═════ Recorded data

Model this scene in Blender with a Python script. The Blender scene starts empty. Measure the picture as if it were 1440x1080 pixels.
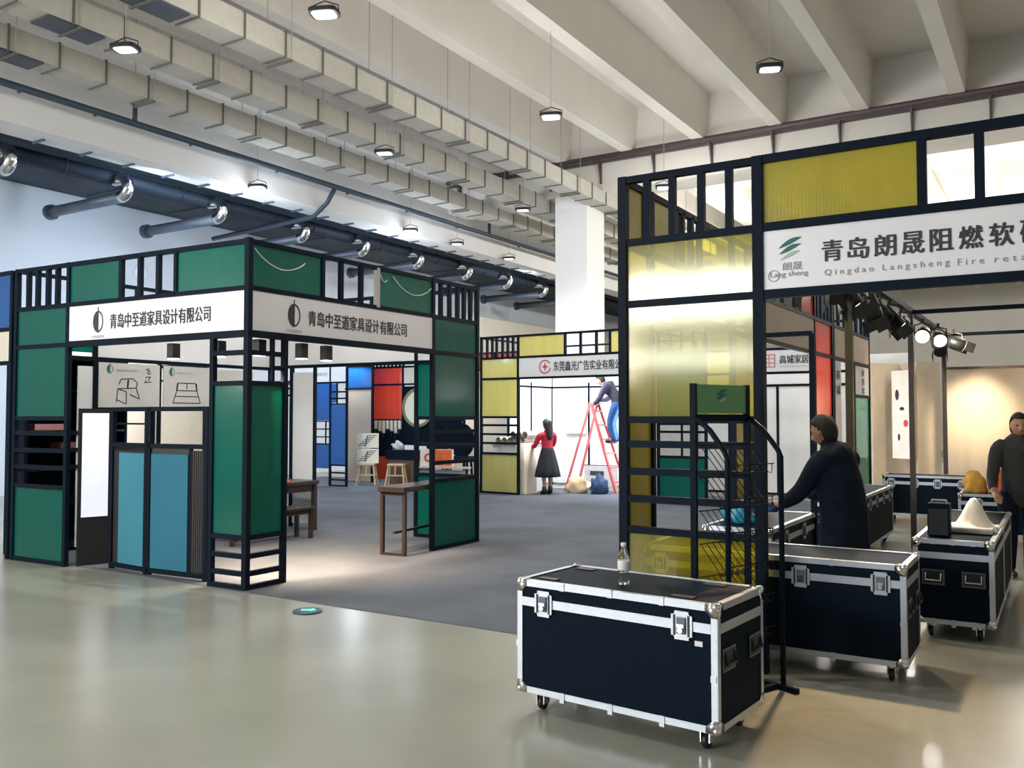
import bpy, bmesh, math, random
from mathutils import Matrix, Vector
random.seed(4)
C = bpy.context.scene.collection
SC = bpy.context.scene
PI = math.pi

# ------------------------------------------------------------------ camera, world, light, exposure
# axes of the hall: x to the right along the booth fronts, y along the ceiling beams into the depth
cam = bpy.data.cameras.new('camera'); camo = bpy.data.objects.new('camera', cam); C.objects.link(camo)
cam.sensor_width = 36; cam.lens = 36*1240/1440; cam.clip_end = 200
camo.location = (0, 0, 1.6)
camo.rotation_euler = (math.radians(90)+math.atan(45/1240), 0, math.radians(32))
SC.camera = camo
SC.view_settings.view_transform = 'Standard'; SC.view_settings.look = 'None'
SC.view_settings.exposure = 0.3; SC.view_settings.gamma = 1; SC.view_settings.use_curve_mapping = False
w = bpy.data.worlds.new('world'); SC.world = w; w.use_nodes = True
bg = w.node_tree.nodes['Background']; bg.inputs[0].default_value = (.80, .90, 1.0, 1); bg.inputs[1].default_value = .36

def lamp(name, kind, loc, power, color=(1, 1, 1), target=None, size=.3, size_y=None, spot=60, blend=.5, radius=.05):
    l = bpy.data.lights.new(name, kind); l.energy = power; l.color = color
    if kind == 'AREA':
        l.size = size
        if size_y: l.shape = 'RECTANGLE'; l.size_y = size_y
    else: l.shadow_soft_size = radius
    if kind == 'SPOT': l.spot_size = math.radians(spot); l.spot_blend = blend
    o = bpy.data.objects.new(name, l); C.objects.link(o); o.location = loc
    if target is not None:
        o.rotation_euler = (Vector(target)-Vector(loc)).to_track_quat('-Z', 'Y').to_euler()
    return o
# lights assumed behind the camera, added for pale reflection bands on yellow panels
lamp('assumed_band_light', 'AREA', (-6.7, -7.0, 4.2), 360, (.92, .97, 1.0), (-4.7, 5, 3.6), 3.1, 1.0)
lamp('assumed_band_light', 'AREA', (-6.7, -7.0, 2.85), 80, (.92, .97, 1.0), (-4.7, 5, 2.2), 3.1, .36)
lamp('ceiling_fill', 'AREA', (-13.5, -8.0, 3.4), 1100, (1.0, .955, .89), (-8.5, 1, 10.5), 9, 2.5)  # added upward fill to brighten the ceiling, stands for no known entrance
# assumed cool annex lights, hidden behind the white beam to light the left wall
lamp('assumed_annex_light', 'AREA', (-13.74, 10, 6.2), 250, (.62, .78, 1.0), (-18, 10.5, 3.6), .24, 10)
lamp('assumed_annex_light', 'AREA', (-13.74, 23, 6.2), 260, (.80, .92, 1.0), (-18, 23.5, 3.2), .24, 12)

# ------------------------------------------------------------------ materials
def mat(name, col, rough=.5, metal=0., noise=0., nscale=6., bump=0., bscale=60., spec=.5, stretch=(1, 1, 1), coat=0.):
    m = bpy.data.materials.new(name); m.use_nodes = True
    nt = m.node_tree; b = nt.nodes['Principled BSDF']
    b.inputs['Base Color'].default_value = (*col, 1); b.inputs['Roughness'].default_value = rough
    b.inputs['Metallic'].default_value = metal; b.inputs['Specular IOR Level'].default_value = spec
    if coat: b.inputs['Coat Weight'].default_value = coat; b.inputs['Coat Roughness'].default_value = .12
    tc = nt.nodes.new('ShaderNodeTexCoord'); mp = nt.nodes.new('ShaderNodeMapping'); mp.inputs['Scale'].default_value = stretch
    nt.links.new(tc.outputs['Object'], mp.inputs['Vector'])
    n = nt.nodes.new('ShaderNodeTexNoise'); n.inputs['Scale'].default_value = nscale; n.inputs['Detail'].default_value = 5
    nt.links.new(mp.outputs[0], n.inputs['Vector'])
    r = nt.nodes.new('ShaderNodeValToRGB'); k = max(noise, .03)
    r.color_ramp.elements[0].position = .3; r.color_ramp.elements[1].position = .7
    r.color_ramp.elements[0].color = (*[max(0, c*(1-k)) for c in col], 1); r.color_ramp.elements[1].color = (*[min(1, c*(1+k)) for c in col], 1)
    nt.links.new(n.outputs['Fac'], r.inputs[0]); nt.links.new(r.outputs[0], b.inputs['Base Color'])
    if bump:
        n2 = nt.nodes.new('ShaderNodeTexNoise'); n2.inputs['Scale'].default_value = bscale
        nt.links.new(mp.outputs[0], n2.inputs['Vector'])
        bp = nt.nodes.new('ShaderNodeBump'); bp.inputs['Strength'].default_value = bump; bp.inputs['Distance'].default_value = .01
        nt.links.new(n2.outputs['Fac'], bp.inputs['Height']); nt.links.new(bp.outputs[0], b.inputs['Normal'])
    return m

def sheet(name, col, see=.3, tint=None, rough=.16, transl=.5, ior=1.5):
    """ribbed translucent hollow sheet"""
    m = bpy.data.materials.new(name); m.use_nodes = True; nt = m.node_tree; N = nt.nodes.new; L = nt.links.new
    b = nt.nodes['Principled BSDF']; out = nt.nodes['Material Output']
    b.inputs['Roughness'].default_value = rough
    tc = N('ShaderNodeTexCoord'); sp = N('ShaderNodeSeparateXYZ'); L(tc.outputs['Object'], sp.inputs[0])
    ad = N('ShaderNodeMath'); ad.operation = 'ADD'; L(sp.outputs[0], ad.inputs[0]); L(sp.outputs[1], ad.inputs[1])
    mu = N('ShaderNodeMath'); mu.operation = 'MULTIPLY'; mu.inputs[1].default_value = 290; L(ad.outputs[0], mu.inputs[0])
    si = N('ShaderNodeMath'); si.operation = 'SINE'; L(mu.outputs[0], si.inputs[0])
    bp = N('ShaderNodeBump'); bp.inputs['Strength'].default_value = .07; bp.inputs['Distance'].default_value = .002
    L(si.outputs[0], bp.inputs['Height']); L(bp.outputs[0], b.inputs['Normal'])
    n = N('ShaderNodeTexNoise'); n.inputs['Scale'].default_value = 1.3
    mp = N('ShaderNodeMapping'); mp.inputs['Scale'].default_value = (6, 6, .6); L(tc.outputs['Object'], mp.inputs[0]); L(mp.outputs[0], n.inputs['Vector'])
    r = N('ShaderNodeValToRGB'); r.color_ramp.elements[0].color = (*[c*.9 for c in col], 1); r.color_ramp.elements[1].color = (*[min(1, c*1.1) for c in col], 1)
    L(n.outputs['Fac'], r.inputs[0]); L(r.outputs[0], b.inputs['Base Color'])
    tl = N('ShaderNodeBsdfTranslucent'); L(r.outputs[0], tl.inputs[0])
    mx = N('ShaderNodeMixShader'); mx.inputs[0].default_value = transl; L(b.outputs[0], mx.inputs[1]); L(tl.outputs[0], mx.inputs[2])
    tr = N('ShaderNodeBsdfTransparent'); tr.inputs[0].default_value = (*(tint or col), 1)
    m2 = N('ShaderNodeMixShader'); m2.inputs[0].default_value = see; L(mx.outputs[0], m2.inputs[1]); L(tr.outputs[0], m2.inputs[2])
    gl = N('ShaderNodeBsdfGlossy'); gl.inputs['Roughness'].default_value = .10; n3 = N('ShaderNodeTexNoise'); n3.inputs['Scale'].default_value = 1.6; L(tc.outputs['Object'], n3.inputs['Vector']); b3 = N('ShaderNodeBump'); b3.inputs['Strength'].default_value = .04; b3.inputs['Distance'].default_value = .03; L(n3.outputs['Fac'], b3.inputs['Height']); L(b3.outputs[0], gl.inputs['Normal'])
    fr = N('ShaderNodeFresnel'); fr.inputs[0].default_value = ior
    m3 = N('ShaderNodeMixShader'); L(fr.outputs[0], m3.inputs[0]); L(m2.outputs[0], m3.inputs[1]); L(gl.outputs[0], m3.inputs[2])
    L(m3.outputs[0], out.inputs[0])
    return m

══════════

### Job
Everything from the first line to the line with "PI = math.pi" must be repeated exactly, and nothing else. Leave the pictures out.

### Written answer
Model this scene in Blender with a Python script. The Blender scene starts empty. Measure the picture as if it were 1440x1080 pixels.
import bpy, bmesh, math, random
from mathutils import Matrix, Vector
random.seed(4)
C = bpy.context.scene.collection
SC = bpy.context.scene
PI = math.pi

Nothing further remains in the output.